Cllr Sally-Ann Hart is a member of Rother District Council
I have just been contemplating East Sussex County Council’s consultation document regarding necessary cuts in the adult social care budget. It is well thought through and compassionate, in as far as it can be, in the circumstances. However, it is inevitable that many vulnerable local residents are going to suffer – probably in silence. I have heard that there is a hope, perhaps even an expectation, that volunteers from local communities will come forward and fill the gaps.
Jeremy Hunt recently suggested that the public and families should take more responsibility for looking after elderly neighbours and relatives. If I remember correctly, his suggestion was met with some derision.
It is clear that local authorities and the NHS can no longer afford to ‘shoulder the burden’ of looking after the elderly – or the vulnerable. However, the voluntary sector has been hard at work looking after those in most need in our society, themselves stretched to beyond capacity, on limited budgets, with limited manpower and with ever depleting funds. It is absolutely right that we, as individuals and as local communities, should be taking more responsibility for this.
But here is my nagging doubt: how can we expect individuals and local communities to take more responsibility when we, as a society, place such little value on family life and the role of the family unit?
The family is the most important unit in society – the bedrock. The family is where children should be shown and taught love, basic and moral values in human life, cultural and spiritual heritage, empathy, tolerance, sharing, as well as manners – how to use the lavatory, eat with a knife and fork, et cetera.
Aside from any religious, social or other ideology, the reality is that children, particularly at pre-school age, are vulnerable, dependant, and require physical, emotional and psychological nurture (not unlike many of the elderly and other vulnerable members of our society).
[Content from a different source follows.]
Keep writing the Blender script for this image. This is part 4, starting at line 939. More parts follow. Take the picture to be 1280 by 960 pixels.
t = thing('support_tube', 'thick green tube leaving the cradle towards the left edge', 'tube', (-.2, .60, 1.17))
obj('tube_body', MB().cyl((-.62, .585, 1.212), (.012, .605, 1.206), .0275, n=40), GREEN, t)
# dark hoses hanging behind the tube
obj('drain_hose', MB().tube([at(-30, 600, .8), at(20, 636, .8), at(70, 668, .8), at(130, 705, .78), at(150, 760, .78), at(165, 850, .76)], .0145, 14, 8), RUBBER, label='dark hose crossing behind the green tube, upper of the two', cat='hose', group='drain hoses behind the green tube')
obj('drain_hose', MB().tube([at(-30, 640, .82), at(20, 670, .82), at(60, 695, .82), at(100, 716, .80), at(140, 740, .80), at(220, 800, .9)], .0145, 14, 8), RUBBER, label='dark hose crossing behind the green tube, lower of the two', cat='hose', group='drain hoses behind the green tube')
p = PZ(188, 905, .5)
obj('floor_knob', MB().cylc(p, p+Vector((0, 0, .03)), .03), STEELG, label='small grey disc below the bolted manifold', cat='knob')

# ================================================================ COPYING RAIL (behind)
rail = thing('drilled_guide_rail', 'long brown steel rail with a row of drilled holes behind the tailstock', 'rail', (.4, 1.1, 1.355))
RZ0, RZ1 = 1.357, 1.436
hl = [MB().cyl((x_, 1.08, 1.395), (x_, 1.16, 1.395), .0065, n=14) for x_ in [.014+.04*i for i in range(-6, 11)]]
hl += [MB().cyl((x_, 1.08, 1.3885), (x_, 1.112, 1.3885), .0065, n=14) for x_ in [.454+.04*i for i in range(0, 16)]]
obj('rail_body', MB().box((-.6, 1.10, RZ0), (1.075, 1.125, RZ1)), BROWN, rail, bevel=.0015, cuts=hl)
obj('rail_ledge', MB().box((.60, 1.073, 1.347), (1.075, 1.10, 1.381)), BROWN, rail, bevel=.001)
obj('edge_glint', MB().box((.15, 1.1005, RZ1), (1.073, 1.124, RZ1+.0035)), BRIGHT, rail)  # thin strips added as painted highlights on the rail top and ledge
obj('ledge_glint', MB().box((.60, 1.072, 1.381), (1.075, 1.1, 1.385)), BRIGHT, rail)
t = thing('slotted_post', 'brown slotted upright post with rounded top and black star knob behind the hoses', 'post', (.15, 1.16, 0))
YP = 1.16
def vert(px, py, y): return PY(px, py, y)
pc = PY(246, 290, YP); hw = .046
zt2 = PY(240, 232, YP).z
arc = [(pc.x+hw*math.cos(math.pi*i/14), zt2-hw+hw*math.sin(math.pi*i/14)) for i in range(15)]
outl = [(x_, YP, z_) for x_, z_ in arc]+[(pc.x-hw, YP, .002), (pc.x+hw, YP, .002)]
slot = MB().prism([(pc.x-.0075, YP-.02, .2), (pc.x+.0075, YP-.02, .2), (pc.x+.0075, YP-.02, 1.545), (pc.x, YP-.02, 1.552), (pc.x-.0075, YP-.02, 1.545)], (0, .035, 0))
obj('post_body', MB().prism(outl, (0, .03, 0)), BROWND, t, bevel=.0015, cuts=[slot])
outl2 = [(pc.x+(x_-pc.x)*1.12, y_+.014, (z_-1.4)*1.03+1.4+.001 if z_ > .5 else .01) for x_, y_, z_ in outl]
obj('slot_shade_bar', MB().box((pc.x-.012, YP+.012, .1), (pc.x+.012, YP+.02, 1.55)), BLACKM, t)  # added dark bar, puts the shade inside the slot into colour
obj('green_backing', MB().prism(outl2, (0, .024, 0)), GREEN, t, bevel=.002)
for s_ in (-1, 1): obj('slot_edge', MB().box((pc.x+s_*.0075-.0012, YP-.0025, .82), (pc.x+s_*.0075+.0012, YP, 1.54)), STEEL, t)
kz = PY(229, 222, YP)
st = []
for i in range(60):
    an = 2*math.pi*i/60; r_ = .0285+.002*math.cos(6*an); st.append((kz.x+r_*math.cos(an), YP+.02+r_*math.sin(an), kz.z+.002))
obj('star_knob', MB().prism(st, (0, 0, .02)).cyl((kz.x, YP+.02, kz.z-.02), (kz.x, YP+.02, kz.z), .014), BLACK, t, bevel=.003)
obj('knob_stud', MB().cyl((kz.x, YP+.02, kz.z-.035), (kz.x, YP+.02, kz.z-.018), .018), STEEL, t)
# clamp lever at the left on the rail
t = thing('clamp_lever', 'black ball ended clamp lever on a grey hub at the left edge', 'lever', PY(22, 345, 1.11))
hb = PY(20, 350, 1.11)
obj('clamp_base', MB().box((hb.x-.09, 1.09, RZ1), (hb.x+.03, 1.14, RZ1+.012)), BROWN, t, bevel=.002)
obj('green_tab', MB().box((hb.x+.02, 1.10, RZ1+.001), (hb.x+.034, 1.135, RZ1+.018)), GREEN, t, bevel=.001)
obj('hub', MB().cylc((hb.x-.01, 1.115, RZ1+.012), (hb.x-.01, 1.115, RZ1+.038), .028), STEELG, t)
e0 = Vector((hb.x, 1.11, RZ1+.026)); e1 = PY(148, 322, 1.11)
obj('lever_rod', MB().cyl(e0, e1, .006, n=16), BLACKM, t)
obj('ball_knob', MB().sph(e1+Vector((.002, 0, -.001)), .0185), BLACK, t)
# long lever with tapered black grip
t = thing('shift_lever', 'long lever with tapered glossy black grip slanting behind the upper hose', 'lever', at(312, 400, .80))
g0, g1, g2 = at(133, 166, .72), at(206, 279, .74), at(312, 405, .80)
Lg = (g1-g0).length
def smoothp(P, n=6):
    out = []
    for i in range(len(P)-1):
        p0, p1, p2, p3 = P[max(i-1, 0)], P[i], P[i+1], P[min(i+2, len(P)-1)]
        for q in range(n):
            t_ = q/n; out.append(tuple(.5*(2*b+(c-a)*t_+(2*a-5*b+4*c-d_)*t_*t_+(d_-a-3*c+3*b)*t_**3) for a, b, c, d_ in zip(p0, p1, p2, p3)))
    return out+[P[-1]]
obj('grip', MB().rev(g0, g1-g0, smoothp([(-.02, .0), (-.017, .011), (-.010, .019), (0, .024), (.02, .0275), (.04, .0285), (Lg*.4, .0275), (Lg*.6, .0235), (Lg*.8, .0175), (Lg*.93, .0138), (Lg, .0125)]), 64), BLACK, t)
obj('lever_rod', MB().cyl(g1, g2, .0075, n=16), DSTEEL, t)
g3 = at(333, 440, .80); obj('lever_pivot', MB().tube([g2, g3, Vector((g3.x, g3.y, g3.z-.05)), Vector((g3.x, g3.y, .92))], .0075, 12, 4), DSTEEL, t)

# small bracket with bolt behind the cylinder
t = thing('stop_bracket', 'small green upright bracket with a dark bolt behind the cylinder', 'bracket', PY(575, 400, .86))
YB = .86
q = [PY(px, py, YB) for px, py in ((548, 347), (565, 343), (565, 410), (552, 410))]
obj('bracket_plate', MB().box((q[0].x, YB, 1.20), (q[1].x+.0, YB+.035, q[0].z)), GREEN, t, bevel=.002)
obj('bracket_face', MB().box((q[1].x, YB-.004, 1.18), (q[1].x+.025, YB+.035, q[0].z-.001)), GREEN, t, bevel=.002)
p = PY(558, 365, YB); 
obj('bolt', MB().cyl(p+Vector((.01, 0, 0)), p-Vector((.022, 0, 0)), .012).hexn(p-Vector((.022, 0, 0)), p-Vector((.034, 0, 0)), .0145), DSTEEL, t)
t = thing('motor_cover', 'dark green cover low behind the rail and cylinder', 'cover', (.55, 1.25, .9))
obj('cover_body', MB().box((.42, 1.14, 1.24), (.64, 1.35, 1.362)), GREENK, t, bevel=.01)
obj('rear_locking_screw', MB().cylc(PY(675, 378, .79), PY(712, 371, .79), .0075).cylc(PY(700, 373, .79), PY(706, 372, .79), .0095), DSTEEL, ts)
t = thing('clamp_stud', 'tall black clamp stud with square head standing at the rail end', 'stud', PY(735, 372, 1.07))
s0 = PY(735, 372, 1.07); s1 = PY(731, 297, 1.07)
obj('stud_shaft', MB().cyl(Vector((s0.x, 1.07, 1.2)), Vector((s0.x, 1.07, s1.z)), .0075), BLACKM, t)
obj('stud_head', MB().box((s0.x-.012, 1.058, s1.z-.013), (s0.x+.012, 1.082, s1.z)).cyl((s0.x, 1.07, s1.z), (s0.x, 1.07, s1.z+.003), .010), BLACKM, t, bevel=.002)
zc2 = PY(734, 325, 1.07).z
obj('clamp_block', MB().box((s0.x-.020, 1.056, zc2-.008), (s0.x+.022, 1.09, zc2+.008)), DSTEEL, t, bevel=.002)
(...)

This takes time, patience and commitment and is the most important job, role or career any parent has.
Decades of placing a greater value on paid employment and encouraging parents – let us be honest, mothers – back to work as soon as possible, has led to a devaluation of the family unit and, subsequently, a weakened society. One effect is the difficulty in not only finding volunteers for public service, but the diminishing number of parents taking responsibility for the upbringing of their own children, let alone looking after parents, grandparents and extended family members. It makes us less willing to give.
It is a fact that high employment benefits the economy: greater disposable incomes means greater spending on goods and services which leads to increased economic growth. Everyone out earning money is good for the economy. But this affluence comes with a high human cost; surely our lives have to be worth more than the value of money?
Socialists do not like family. Marxist socialism held (and still holds) a negative view of the traditional family unit because family is the ultimate individual ownership and freedom. Socialist liberalisation of family and family relationships has permeated western culture for decades.
The deliberate undermining of the traditional family unit and the influence of religious institutions is replaced by the increasing role and power of the state – the ideology being that an individual belongs to society, not to itself. Hence all citizens work for the good of the state and children are okay being brought up by state-funded childcare institutions, as are the elderly, infirm and disabled similarly looked after. There is extensive research regarding the long-term negative behavioural and emotional impact that long periods of time spent in nurseries has on babies and young children.
The last Labour Government worked hard to push mothers back to work, which our Government has continued to do. Many parents I speak to, particularly mothers, would love the opportunity to bring up their own children at home rather than rely on a childminder or nursery, but cannot afford to do so. If they had a choice, many would prefer to have a cash or tax equivalent of 30 hours of free childcare and would welcome such support.
For years money has been ploughed into adult social care to the extent that one could argue that we no longer know how or, sadly in many cases, why we should be caring for dependants or those in greatest need.
I am not advocating a return to the 1950s, but rather that we should develop Conservative policies that give parents a real choice and value equally the role of a working parent to that of a stay-at-home parent. After all, we do not need to destroy family unit households for equality, merely to place equal value on the roles.
As a Conservative, my fundamental belief in a small state and big individual freedom and responsibility means that I place the greatest value on the family unit, whatever its make-up. This is because I believe that strong families, who have the freedom to take responsibility for themselves, promote social responsibility, a feeling for community and a strong, compassionate and giving society.